### Exercise goal
Below are some records; work out how many of their lines contain "Write" and give the number only.

(Dataset items)
— start —
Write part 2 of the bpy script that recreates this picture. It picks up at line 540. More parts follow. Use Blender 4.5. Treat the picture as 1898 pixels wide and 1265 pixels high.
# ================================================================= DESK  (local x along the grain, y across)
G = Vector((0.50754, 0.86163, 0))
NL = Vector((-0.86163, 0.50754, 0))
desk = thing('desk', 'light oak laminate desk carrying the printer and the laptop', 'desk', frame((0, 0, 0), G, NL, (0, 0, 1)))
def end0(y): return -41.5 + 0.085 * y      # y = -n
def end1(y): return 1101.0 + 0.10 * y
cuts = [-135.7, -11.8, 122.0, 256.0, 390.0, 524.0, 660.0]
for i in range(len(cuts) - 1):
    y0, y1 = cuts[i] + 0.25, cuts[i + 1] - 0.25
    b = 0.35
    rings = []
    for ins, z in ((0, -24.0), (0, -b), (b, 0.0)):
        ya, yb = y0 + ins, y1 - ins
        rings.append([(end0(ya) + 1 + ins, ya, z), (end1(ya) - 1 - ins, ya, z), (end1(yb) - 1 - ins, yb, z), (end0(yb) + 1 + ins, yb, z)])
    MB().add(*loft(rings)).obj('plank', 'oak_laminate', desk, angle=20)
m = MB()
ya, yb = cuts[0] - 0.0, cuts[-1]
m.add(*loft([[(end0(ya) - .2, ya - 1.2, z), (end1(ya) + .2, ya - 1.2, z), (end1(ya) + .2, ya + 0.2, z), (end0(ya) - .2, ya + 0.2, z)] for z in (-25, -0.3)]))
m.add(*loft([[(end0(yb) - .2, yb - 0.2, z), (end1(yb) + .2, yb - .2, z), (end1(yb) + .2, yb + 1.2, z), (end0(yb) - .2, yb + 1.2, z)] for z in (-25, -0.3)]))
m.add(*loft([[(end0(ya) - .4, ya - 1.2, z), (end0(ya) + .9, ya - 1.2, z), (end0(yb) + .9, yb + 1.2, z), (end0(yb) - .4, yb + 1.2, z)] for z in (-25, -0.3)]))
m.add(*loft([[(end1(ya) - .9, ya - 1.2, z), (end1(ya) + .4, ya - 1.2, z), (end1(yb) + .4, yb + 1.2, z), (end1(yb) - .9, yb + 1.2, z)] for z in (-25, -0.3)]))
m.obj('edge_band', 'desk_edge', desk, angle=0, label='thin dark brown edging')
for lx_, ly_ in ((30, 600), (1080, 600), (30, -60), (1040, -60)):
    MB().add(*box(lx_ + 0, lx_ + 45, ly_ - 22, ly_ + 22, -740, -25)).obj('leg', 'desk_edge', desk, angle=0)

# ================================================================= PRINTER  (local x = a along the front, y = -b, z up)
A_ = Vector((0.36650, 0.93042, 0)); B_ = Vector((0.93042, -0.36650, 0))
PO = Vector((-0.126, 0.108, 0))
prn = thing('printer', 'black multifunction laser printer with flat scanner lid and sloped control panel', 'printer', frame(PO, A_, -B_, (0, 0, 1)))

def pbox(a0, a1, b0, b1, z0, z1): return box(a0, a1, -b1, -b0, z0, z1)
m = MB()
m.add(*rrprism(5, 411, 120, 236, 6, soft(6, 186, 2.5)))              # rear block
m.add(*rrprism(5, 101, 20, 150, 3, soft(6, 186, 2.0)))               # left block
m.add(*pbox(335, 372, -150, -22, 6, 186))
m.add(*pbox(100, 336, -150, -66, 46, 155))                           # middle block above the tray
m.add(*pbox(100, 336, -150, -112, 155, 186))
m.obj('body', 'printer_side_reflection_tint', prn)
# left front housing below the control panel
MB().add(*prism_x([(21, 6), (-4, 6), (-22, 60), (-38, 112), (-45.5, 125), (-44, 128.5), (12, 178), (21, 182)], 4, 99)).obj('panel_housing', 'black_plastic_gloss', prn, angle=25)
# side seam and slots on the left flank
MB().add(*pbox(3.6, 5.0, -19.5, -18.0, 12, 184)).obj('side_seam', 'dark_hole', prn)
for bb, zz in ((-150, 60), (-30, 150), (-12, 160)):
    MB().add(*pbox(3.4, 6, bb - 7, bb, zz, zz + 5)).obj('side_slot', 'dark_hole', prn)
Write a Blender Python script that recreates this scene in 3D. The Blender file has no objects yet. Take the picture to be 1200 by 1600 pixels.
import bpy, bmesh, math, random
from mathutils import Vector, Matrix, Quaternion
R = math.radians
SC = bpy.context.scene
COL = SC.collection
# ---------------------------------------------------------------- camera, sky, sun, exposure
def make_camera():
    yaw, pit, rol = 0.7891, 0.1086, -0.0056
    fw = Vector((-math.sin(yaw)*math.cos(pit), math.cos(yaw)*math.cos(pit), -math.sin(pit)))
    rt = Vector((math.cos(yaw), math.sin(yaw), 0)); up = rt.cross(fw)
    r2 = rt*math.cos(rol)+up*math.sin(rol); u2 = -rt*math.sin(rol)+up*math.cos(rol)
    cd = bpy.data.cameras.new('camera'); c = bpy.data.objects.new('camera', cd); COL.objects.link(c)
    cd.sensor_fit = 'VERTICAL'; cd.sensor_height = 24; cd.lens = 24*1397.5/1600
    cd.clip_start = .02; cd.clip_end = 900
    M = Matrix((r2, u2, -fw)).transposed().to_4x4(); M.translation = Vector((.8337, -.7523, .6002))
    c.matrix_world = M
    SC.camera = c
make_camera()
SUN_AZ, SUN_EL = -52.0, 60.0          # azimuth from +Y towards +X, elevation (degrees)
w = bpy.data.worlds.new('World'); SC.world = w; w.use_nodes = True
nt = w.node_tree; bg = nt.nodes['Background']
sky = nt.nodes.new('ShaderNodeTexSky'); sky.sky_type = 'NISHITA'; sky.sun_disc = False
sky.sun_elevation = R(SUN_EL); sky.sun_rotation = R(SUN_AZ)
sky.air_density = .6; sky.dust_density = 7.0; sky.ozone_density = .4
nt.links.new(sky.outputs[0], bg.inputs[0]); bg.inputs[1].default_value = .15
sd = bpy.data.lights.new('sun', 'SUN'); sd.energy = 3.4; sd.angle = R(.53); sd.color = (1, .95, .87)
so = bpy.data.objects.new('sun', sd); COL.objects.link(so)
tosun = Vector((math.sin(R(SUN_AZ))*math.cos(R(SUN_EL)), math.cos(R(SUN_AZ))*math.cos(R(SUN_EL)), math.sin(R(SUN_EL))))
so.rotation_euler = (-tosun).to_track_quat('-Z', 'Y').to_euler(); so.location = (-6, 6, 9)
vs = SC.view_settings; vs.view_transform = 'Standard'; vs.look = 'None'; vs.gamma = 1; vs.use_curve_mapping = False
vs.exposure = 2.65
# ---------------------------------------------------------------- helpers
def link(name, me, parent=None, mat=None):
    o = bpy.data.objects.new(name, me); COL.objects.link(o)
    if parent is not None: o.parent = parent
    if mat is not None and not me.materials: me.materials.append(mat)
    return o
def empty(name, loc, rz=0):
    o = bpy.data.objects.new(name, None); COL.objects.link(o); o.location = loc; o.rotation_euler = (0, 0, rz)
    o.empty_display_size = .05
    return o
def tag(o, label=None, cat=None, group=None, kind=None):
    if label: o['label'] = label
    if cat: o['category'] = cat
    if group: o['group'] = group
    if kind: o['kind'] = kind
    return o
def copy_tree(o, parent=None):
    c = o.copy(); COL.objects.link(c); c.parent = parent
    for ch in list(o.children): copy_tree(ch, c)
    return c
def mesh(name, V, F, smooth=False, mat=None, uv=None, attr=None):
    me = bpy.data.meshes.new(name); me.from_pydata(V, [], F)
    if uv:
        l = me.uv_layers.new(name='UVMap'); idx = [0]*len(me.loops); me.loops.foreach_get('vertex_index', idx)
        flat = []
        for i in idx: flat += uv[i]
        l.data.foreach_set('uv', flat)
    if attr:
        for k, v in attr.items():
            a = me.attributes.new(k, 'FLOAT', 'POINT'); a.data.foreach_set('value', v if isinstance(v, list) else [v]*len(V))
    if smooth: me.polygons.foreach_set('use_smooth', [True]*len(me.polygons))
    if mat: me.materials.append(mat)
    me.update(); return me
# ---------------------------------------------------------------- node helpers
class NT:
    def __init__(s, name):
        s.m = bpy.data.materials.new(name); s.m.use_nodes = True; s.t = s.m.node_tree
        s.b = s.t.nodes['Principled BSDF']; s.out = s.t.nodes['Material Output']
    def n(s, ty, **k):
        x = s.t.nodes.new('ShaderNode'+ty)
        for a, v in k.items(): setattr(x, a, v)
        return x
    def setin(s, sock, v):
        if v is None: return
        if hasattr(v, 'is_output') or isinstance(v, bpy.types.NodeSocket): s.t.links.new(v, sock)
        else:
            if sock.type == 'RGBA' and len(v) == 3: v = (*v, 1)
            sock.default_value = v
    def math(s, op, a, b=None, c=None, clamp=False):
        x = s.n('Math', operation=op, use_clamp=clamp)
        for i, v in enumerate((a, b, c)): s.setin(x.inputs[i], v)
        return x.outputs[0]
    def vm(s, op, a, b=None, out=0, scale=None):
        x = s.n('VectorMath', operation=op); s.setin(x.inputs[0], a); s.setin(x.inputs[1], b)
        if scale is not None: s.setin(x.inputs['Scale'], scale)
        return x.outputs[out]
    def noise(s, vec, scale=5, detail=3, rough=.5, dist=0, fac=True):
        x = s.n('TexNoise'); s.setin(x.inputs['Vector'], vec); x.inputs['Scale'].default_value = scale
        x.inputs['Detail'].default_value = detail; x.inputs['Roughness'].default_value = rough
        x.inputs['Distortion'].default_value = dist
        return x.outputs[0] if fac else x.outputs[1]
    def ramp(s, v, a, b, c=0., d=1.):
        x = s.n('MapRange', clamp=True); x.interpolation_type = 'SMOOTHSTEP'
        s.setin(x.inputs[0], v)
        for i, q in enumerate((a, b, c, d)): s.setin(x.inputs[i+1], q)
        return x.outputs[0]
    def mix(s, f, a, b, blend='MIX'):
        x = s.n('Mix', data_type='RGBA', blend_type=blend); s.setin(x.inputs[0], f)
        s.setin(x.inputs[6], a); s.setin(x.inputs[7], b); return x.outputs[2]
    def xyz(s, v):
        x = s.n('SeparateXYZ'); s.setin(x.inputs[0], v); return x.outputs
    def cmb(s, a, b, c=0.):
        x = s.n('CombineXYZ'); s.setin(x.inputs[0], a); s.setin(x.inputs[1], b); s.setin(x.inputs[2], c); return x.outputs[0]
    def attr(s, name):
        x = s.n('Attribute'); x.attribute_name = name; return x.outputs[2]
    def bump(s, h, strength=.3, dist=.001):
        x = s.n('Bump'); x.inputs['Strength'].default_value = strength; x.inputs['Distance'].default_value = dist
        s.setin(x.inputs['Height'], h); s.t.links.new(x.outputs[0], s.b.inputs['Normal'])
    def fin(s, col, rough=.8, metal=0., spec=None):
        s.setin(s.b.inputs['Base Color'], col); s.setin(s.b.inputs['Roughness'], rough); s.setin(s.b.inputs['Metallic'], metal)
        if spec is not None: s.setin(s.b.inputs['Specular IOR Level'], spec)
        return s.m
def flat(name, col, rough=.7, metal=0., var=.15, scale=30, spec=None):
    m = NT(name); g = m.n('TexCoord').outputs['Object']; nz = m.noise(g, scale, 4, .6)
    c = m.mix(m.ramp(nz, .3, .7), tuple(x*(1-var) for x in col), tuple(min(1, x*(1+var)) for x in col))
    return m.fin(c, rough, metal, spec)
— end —
### Exercise solution
2